Публикация Хетсы представляет для достоевсковедов большой интерес. Но я использую свой собственный анализ помет, когда он сделан более точно и детально. В публикации Хетсы встречаются погрешности, неизбежные, по-видимому, во всякой текстологической работе значительного объема. Он, например, не отмечает вовсе, что на страницах книги, являющейся первым переводом Нового Завета на русский язык (СПб., 1823), отчетливо различимы три слоя помет. Один сделан уже почти стершимся карандашом и принадлежит, очевидно, к периоду каторжному. Безусловно позднее первого, хотя и трудно сказать, когда именно, появился второй слой – тоже карандашный, по равномерно четкий. Третий – пометы чернильные – относится, вероятно, к шестидесятым и семидесятым годам: среди отмеченных чернилами строк Нового Завета преобладают те, которые были «перенесены» в великие романы (от «Преступления и наказания» до «Братьев Карамазовых»). Как естественно предположить и как будет видно из дальнейшего, все три слоя помет останавливали на себе внимание писателя при перечитывании Евангелия. Пометы эти способствуют раскрытию евангельского подтекста романа[24]. Характер подтекста, в основе своей – православный, его чрезвычайное богатство и глубина объясняются самой природой религиозно-этического замысла писателя, о которой речь пойдет позднее.
Из множества помет особое внимание обращают на себя три группы их, каждая из которых содержит определенный мотив, отразившийся в «Идиоте». Так, Достоевский почти неизменно отчеркивает строки, говорящие о гонениях фарисеев на Христа, о том, как они «ищут» побить его камнями, потому что слово Его «не вмещается» в них: в главе VIII Евангелия от Иоанна отчеркнут и отмечен знаком NB стих 37, в главе X – стих 31; отчеркнуты также стихи 18–20 в главе XV[25]. Не дублируя буквально евангельской ситуации (это было бы попросту невозможно), сходные мотивы повторяются и в новелле о Мари: князь Мышкин упоминает о «гонениях» на Мари и на него самого всей деревни и – дважды – о том, что дети, не желая слушать увещеваний, кидали в него камнями (8; 58, 60, 63).

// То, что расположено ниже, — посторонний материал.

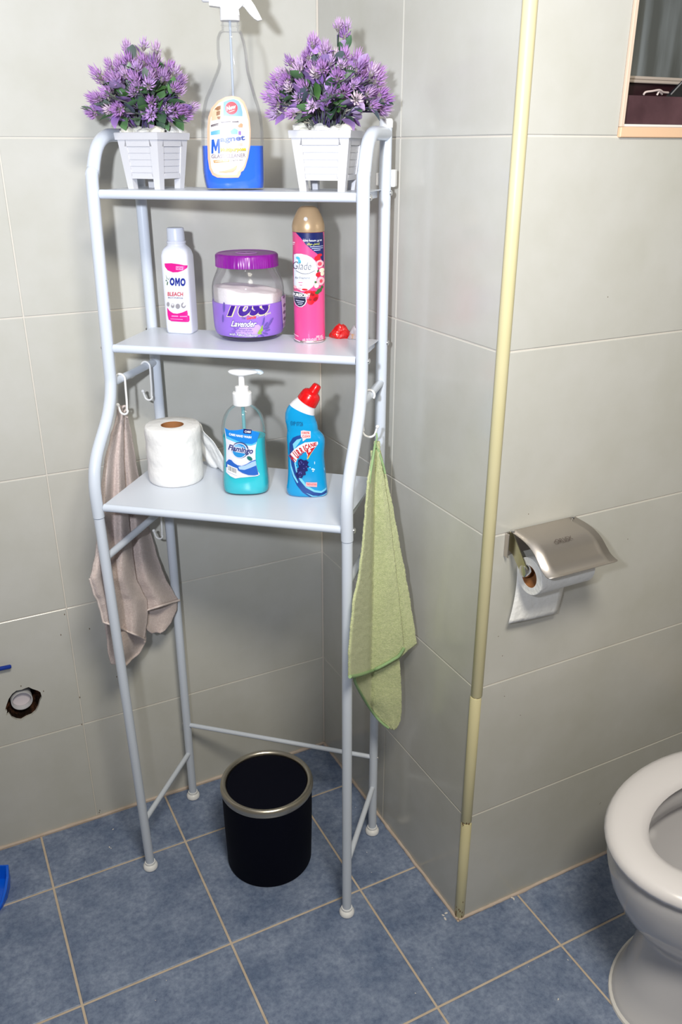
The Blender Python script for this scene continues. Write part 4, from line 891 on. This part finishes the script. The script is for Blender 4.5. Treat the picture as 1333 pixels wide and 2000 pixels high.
Lb.polys('print', [ell(465, 873, 8.5, 4.6, 18, rot=10)], ink('print_globelight', 126, 184, 226), lb)
hh = Lb.h
Lb.text('Flamingo', ((444.5, 883.5), (494.5, 891), (445.6, 867)), MATS['print_offwhite'], lb, .10, .25, h=hh+.0002)
Lb.text('Flamingo', ((445, 882.6), (494, 890), (446, 868)), ink('print_wordblue', 54, 60, 120), lb, .035, .25, h=hh+.00035); Lb.h = hh+.0005
Lb.polys('print', [ell(488, 895, 6, 3.6, 14, rot=35)], ink('print_leafteal', 36, 110, 106), lb, Lb.h)
wav = [(441, 905), (447, 898), (452, 899), (457, 904), (464, 908), (472, 909.5), (482, 906), (490, 901), (499.5, 898), (501, 910), (504, 922), (505, 927), (498, 928), (486, 927), (474, 923), (464, 917), (452, 915), (441, 914)]
Lb.poly('print', wav, ink('print_ocean', 38, 96, 186), lb)
Lb.polys('print', [[(466, 911), (480, 908), (492, 902), (499.6, 900), (501, 909), (490, 913), (478, 917), (468, 916)]], ink('print_paleocean', 164, 194, 232), lb)
Lb.polys('print', [[(444, 908), (464.5, 914.5), (464.5, 928), (444.5, 921)]], w2, lb)
bars = []; xx = 446.0
for i in range(13):
    w_ = (.5, .9, .5, 1.1, .6)[i % 5]; y0 = 910+(xx-446)*.32; bars.append([(xx, y0), (xx+w_, y0+.3), (xx+w_, y0+9.4), (xx, y0+9)]); xx += w_+.62
Lb.polys('barcode', bars, ink('print_black', 60, 58, 70), lb)

# ------------------------------------------------------------------ toilet cleaner with the bent neck
P = L2W(.3410, .1170, SH[3]); hu = thing('toilet_cleaner', 'blue bent-neck toilet cleaner bottle with red cap on the lowest shelf', 'bottle', P, facing(P, math.radians(-4)))
hu.matrix_basis = Matrix.LocRotScale(hu.location, hu.rotation_euler, None)
HBL = mat('cleaner_blue', srgb(6, 150, 208), .22, coat=.4)
rows = [(0, .0330, .0165, .0015, 2.6), (.003, .0362, .0195, .001, 2.7), (.012, .0370, .0205, 0, 2.7), (.027, .0352, .0200, .0004, 2.7), (.047, .0336, .0195, .0002, 2.7), (.074, .0325, .0195, -.0008, 2.7), (.093, .0334, .0200, -.0004, 2.7), (.103, .0336, .0200, -.0006, 2.6), (.1115, .0322, .0195, -.0020, 2.5), (.1175, .0292, .0188, -.0044, 2.4), (.122, .0274, .0182, -.0060, 2.3), (.130, .0274, .018, -.0070, 2.2), (.137, .0272, .0175, -.0088, 2.1)]
KB = Body(smooth_rows(rows, 3)); KB.build('bottle_body', HBL, hu, 56)
# bent neck: sections turning towards the upper right
def sweep(name, secs, m, parent, seg=36):
    V = []; F = []
    for (x, z, tilt, w, d) in secs:
        t = math.radians(tilt)
        for k in range(seg):
            a = 2*PI*k/seg; q = w*math.cos(a); V.append((x+q*math.cos(t), d*math.sin(a), z-q*math.sin(t)))
    for i in range(len(secs)-1):
        for k in range(seg): k2 = (k+1) % seg; F.append((i*seg+k, i*seg+k2, (i+1)*seg+k2, (i+1)*seg+k))
    F.append(tuple(range(seg))[::-1]); F.append(tuple((len(secs)-1)*seg+k for k in range(seg)))
    return autosmooth(mesh_obj(name, V, F, m, parent), 40)
nk = sweep('bottle_shoulder', [(-.0088, .1365, 0, .0271, .0174), (-.0096, .142, 3, .0268, .0172), (-.0098, .148, 9, .0262, .0170), (-.0086, .1535, 17, .0250, .0168), (-.0062, .1580, 24, .0236, .0166)], HBL, hu)
WNK = mat('white_neck', (.80, .78, .80, 1), .35)
sweep('neck', [(-.0062, .1580, 24, .0237, .0167), (-.0030, .1640, 29, .0212, .0166), (.0005, .1690, 31, .0190, .0166), (.0022, .1715, 32, .0180, .0166)], WNK, hu)
REDC = mat('red_cap', srgb(212, 8, 14), .25, coat=.3)
ax = math.radians(32)
def capsec(d, w): return (.0020+d*math.sin(ax), .1712+d*math.cos(ax), 32, w, w)
sweep('cap', [capsec(.0, .0172), capsec(.0005, .0186), capsec(.008, .0182), capsec(.0155, .0172), capsec(.0195, .0150), capsec(.0215, .0118), capsec(.0225, .0092), capsec(.0280, .0082), capsec(.0335, .0078), capsec(.0360, .0066), capsec(.0370, .0040)], REDC, hu)
Lb = Label(hu, KB, .0200)
w3 = ink('print_whitecyan', 200, 232, 246)
lb = Lb.poly('label', [(565, 868), (572, 856), (580, 852), (588, 850), (590, 856), (582, 862), (577, 870), (575, 884), (574, 900), (578, 920), (586, 938), (598, 952), (614, 961), (628, 964), (641.5, 960), (642, 966), (640, 971), (625, 974), (608, 972), (592, 962), (580, 948), (571, 930), (566.5, 905), (565, 885)], ink('print_wave', 20, 66, 140))
Lb.polys('print', [[(572, 868), (580, 859), (590, 856), (585, 864), (578, 874), (575, 884)], [(574, 900), (578, 920), (586, 938), (598, 952), (614, 961), (628, 964), (641, 959), (640, 955), (628, 960), (615, 957), (600, 948), (589, 934), (581, 917), (577, 900)], [(567, 895), (569, 910), (575, 928), (583, 942), (581, 944), (573, 932), (567.5, 915), (566.5, 900)], [(598, 962), (612, 968), (626, 970), (640, 966), (640, 968), (626, 972), (610, 970.5)]], ink('print_foam', 120, 200, 234), lb)
Lb.polys('print', [[(588, 842), (593, 841), (607, 843.5), (607, 856), (599, 856.5), (592, 862), (591, 856), (588, 853)]], ink('print_palebadge', 232, 206, 208), lb)
Lb.text('100%', ((590, 848), (605, 848.5), (590, 843.5)), ink('print_badgered', 206, 58, 50), lb, .03)
Lb.text('CLEAN', ((590.5, 854.6), (606, 854.6), (590.5, 849.8)), MATS['print_badgered'], lb, .03, h=Lb.h)
flag = [(566.5, 889), (574, 879), (584, 870.5), (596, 864), (610, 863), (621, 863.5), (621.5, 868), (615, 876), (608, 886), (600, 897), (601, 890), (598, 882), (590, 884), (583, 891), (578, 904)]
Lb.poly('print', flag, ink('print_flagwhite', 236, 222, 224), lb)
Lb.polys('print', [[(597.5, 879.5), (606, 876.5), (617, 872.5), (611, 881), (604, 890), (600.5, 896), (602, 888)]], ink('print_flagred', 190, 30, 44), lb)
Lb.polys('print', [[(600.6, 896), (603.6, 890), (609.5, 882.5), (608, 886), (601.4, 897.4)]], ink('print_flagyellow', 226, 196, 60), lb, Lb.h)
# HURRICANE set letter by letter on its rising arc
path = [(571.0, 896.0), (578.5, 888.6), (584.2, 883.6), (589.8, 879.2), (594.8, 875.6), (599.0, 873.2), (604.0, 870.8), (610.0, 869.0), (616.2, 867.8)]
hts = [17, 16, 14.5, 13, 11.8, 10.8, 9.6, 8.2, 7.0]; angs = [-48, -41, -36, -31, -26, -21, -15, -10, -6]
Lb.h += .00012
for ch, (u, v), ht, an in zip('HURRICANE', path, hts, angs):
    a = math.radians(an); wd = (2.0 if ch == 'I' else 5.6)*.5; cu_, su_ = math.cos(a), math.sin(a)
    up_ = (su_*1, -cu_)
    A = (u-wd*cu_-up_[0]*ht*.5, v-wd*su_-up_[1]*ht*.5); B = (u+wd*cu_-up_[0]*ht*.5, v+wd*su_-up_[1]*ht*.5); C_ = (A[0]+up_[0]*ht, A[1]+up_[1]*ht)
    Lb.text(ch, (A, B, C_), MATS['print_flagred'], lb, .045, h=Lb.h)
Lb.text('5', ((602.5, 883.5), (608, 882), (602, 877)), w2, lb, .04, h=Lb.h)
gr = random.Random(5); drops = []
for i in range(30):
    t = gr.random(); u = 589-4*t+gr.gauss(0, 4.6)+(8 if t < .35 else 0)*.6; v = 898+t*34+gr.gauss(0, 2); drops.append(ell(u, v, gr.uniform(.8, 1.9), gr.uniform(.6, 1.6), 7))
Lb.poly('print', [(583, 898), (588, 896), (594, 899), (599, 898), (603, 903), (601, 908), (605, 911), (600, 914), (602, 919), (597, 921), (598, 927), (592, 929), (590, 934), (584, 933), (581, 936), (580, 930), (577, 926), (581, 922), (580, 916), (584, 912), (582, 905)], ink('print_grape', 24, 26, 92), lb)
Lb.polys('print', drops[:28], MATS['print_grape'], lb, Lb.h+.0001); Lb.h += .0003
Lb.polys('print', [ell(589+gr.gauss(0, 4), 914+gr.gauss(0, 7), 1.2, 1.0, 7) for i in range(14)], ink('print_grapehi', 84, 92, 170), lb)
Lb.polys('print', [ell(611, 916, 2.4, 1.8, 8), ell(614, 917, 1.5, 1.6, 8), ell(612, 920, 1.6, 1.4, 8), ell(615, 904, .7, 3, 8), ell(606, 913, 1, 1, 7)], w3, lb, Lb.h)
Lb.polys('print', [[(598, 941), (620, 942), (619.5, 951), (598, 949)]], ink('print_tagpink', 226, 170, 176), lb)
Lb.text('THICK ACTION', ((599.5, 946.6), (618.5, 948), (599.5, 943)), MATS['print_badgered'], lb, .02)
Lb.text('EXP 07/26', ((568, 831.5), (592, 832), (568, 823.5)), ink('print_stamp', 16, 80, 124), hu, 0)
Lb.polys('print', [[(634, 891), (635.4, 890), (635, 900), (633.4, 898)], [(633, 917), (636.4, 916), (636, 927), (633.4, 926)]], w3, lb, Lb.h)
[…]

Столь же постоянно отмечал писатель свидетельства о глубочайшей проникнутое™ Христа идеей Своей миссии, о неизменном исполнении Им воли Отца и о трагическом противостоянии Его личности «миру». Отчеркивания подобных мест многочисленны[26]. Те же мотивы, хотя, разумеется, преображенные Достоевским, есть и в романе. В новелле о Мари, например, князь признается Епанчиным, что, идя «к людям», с которыми ему, может быть, будет «скучно и тяжело», он «положил исполнить свое дело честно и твердо» (8, 64). Однако позднее читатель узнает, что под гнетом «неразрешимых обстоятельств» Мышкина не раз охватывало желание «оставить всё это здесь»: «Он предчувствовал, что если только останется здесь хоть еще на несколько дней, то непременно втянется в этот мир безвозвратно, и этот же мир и выпадет ему впредь на долю. Но он не рассуждал и десяти минут и тотчас решил, что бежать “невозможно”, что это будет почти малодушие, что пред ним стоят такие задачи, что не разрешить или по крайней мере не употребить всех сил к разрешению их он не имеет теперь никакого даже и права. <…> Он был вполне несчастен в эту минуту» (8, 256). Строки о томлении князя и о принятии им после внутренней борьбы своего пути, своего креста навеяны евангельским рассказом о борении Иисуса в Гефсиманском саду. Мышкин упоминает об этом эпизоде в самом начале романа (8, 21)[27].
Для раскрытия истоков мировосприятия Мышкина особое значение имеют маргиналии, выделяющие главную идею Иоаннова Евангелия. Она выражена в «новой» заповеди Христа о любви к друг другу. Так же тщательно писатель отмечал возвращения к этой идее, ее оттенки и «вариации» в «Первом соборном послании» Иоанна Богослова. Четвертая его глава, в которой проповедь любви звучит с наибольшей настойчивостью и силой, отмечена карандашным крестом, и в тексте отчеркнуты стихи 6–8, 10–12, 19–21; они проникнуты единой мыслью: «Естьли так мы любим друг друга, то Бог в нас пребывает, и любовь Его совершилась в нас». Стих 12-й отчеркнут двойной чертой[28]. Особое внимание писателя обращено было на стихи 6–8: «По сему-то узнаем духа истины и духа заблуждения. Возлюбленные! станем любить друг друга; ибо любовь от Бога, и всякой, кто любит, рожден от Бога, и знает Бога. Кто не любит, тот не познал Бога; потому что Бог есть любовь».